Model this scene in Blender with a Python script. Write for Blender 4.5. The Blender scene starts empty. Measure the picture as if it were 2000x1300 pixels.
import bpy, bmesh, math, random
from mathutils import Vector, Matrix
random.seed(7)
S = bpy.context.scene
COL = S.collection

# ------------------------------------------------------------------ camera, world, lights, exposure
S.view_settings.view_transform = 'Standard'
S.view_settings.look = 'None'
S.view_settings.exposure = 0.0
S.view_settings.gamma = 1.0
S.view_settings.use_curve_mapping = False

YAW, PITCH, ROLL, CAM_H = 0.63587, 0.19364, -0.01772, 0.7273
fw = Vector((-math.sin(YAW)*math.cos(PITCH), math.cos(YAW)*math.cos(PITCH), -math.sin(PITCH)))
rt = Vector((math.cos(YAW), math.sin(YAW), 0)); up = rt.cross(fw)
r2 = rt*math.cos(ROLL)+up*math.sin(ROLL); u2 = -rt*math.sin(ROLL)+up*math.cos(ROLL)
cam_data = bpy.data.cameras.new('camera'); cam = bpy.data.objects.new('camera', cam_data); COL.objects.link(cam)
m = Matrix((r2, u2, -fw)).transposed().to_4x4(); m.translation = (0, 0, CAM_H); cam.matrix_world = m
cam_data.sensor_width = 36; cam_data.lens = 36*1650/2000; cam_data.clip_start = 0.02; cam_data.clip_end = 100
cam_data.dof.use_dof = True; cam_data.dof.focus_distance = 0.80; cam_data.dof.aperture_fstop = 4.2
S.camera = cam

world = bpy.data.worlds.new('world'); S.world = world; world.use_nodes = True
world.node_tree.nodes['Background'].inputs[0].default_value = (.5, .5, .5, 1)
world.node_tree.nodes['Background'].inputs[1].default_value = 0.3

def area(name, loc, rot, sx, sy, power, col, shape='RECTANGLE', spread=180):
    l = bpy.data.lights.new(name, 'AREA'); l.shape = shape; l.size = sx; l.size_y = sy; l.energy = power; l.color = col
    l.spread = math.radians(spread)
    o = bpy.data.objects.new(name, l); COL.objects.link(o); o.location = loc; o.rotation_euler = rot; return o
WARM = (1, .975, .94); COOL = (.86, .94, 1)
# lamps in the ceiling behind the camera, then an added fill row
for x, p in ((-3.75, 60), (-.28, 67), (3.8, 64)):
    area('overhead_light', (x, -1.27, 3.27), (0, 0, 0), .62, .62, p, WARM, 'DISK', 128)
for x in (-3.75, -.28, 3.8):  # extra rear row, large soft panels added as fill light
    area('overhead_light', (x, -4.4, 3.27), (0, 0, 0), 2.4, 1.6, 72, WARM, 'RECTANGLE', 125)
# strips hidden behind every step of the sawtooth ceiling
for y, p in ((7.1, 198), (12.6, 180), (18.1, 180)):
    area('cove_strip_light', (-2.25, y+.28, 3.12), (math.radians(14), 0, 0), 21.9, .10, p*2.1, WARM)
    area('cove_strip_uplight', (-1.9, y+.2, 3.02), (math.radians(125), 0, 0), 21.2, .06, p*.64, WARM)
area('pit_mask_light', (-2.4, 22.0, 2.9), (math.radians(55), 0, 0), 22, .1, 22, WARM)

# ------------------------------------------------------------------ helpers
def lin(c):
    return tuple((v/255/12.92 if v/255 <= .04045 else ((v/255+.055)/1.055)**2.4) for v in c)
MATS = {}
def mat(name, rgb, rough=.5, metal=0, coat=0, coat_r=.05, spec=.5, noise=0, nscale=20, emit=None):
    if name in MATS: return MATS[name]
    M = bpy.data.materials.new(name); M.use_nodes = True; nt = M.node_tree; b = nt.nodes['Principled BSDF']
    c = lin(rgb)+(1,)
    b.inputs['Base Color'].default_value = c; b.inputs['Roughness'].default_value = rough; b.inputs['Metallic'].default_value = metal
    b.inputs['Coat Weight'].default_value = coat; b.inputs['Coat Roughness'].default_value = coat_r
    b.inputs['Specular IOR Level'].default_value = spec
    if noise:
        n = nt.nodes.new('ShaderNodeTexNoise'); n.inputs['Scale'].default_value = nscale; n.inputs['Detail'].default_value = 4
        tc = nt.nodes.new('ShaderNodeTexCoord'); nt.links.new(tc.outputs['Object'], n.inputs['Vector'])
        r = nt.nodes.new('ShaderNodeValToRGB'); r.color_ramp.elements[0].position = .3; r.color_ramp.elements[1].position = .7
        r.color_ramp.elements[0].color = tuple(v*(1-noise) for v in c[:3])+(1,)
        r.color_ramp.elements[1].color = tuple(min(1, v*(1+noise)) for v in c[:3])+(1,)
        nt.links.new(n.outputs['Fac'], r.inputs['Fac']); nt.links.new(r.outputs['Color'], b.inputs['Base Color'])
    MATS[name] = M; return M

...

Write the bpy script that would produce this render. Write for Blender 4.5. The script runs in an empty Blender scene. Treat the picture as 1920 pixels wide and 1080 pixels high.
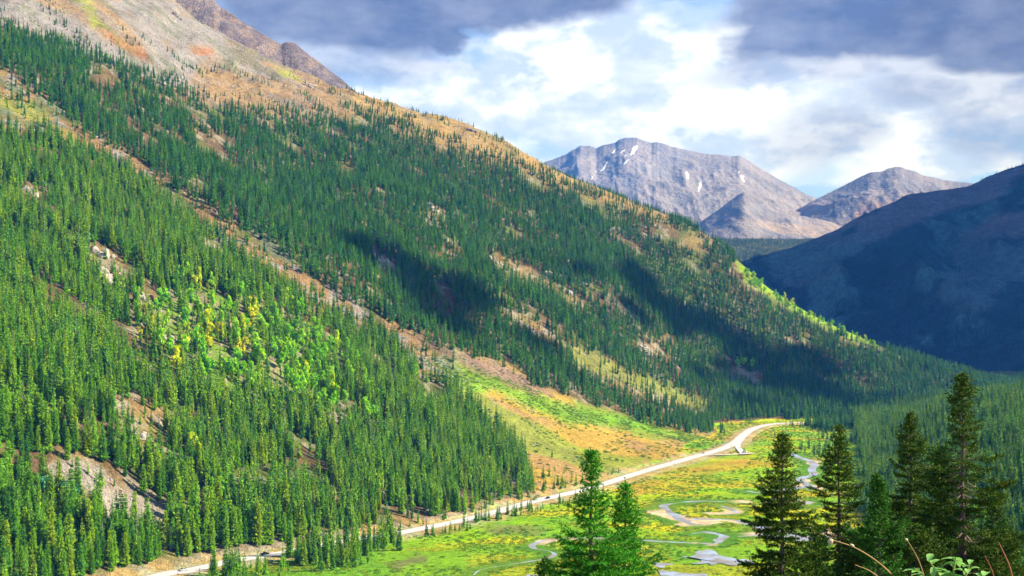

- _Set exercise_:
Return the exact lines from the line with "Model this scene" to the line with "COL = S.collection", inclusive of both, with nothing added.

- _Final result_:
Model this scene in Blender with a Python script. Write for Blender 4.5. The Blender scene starts empty. Measure the picture as if it were 2000x1300 pixels.
import bpy, bmesh, math, random
from mathutils import Vector, Matrix
random.seed(7)
S = bpy.context.scene
COL = S.collection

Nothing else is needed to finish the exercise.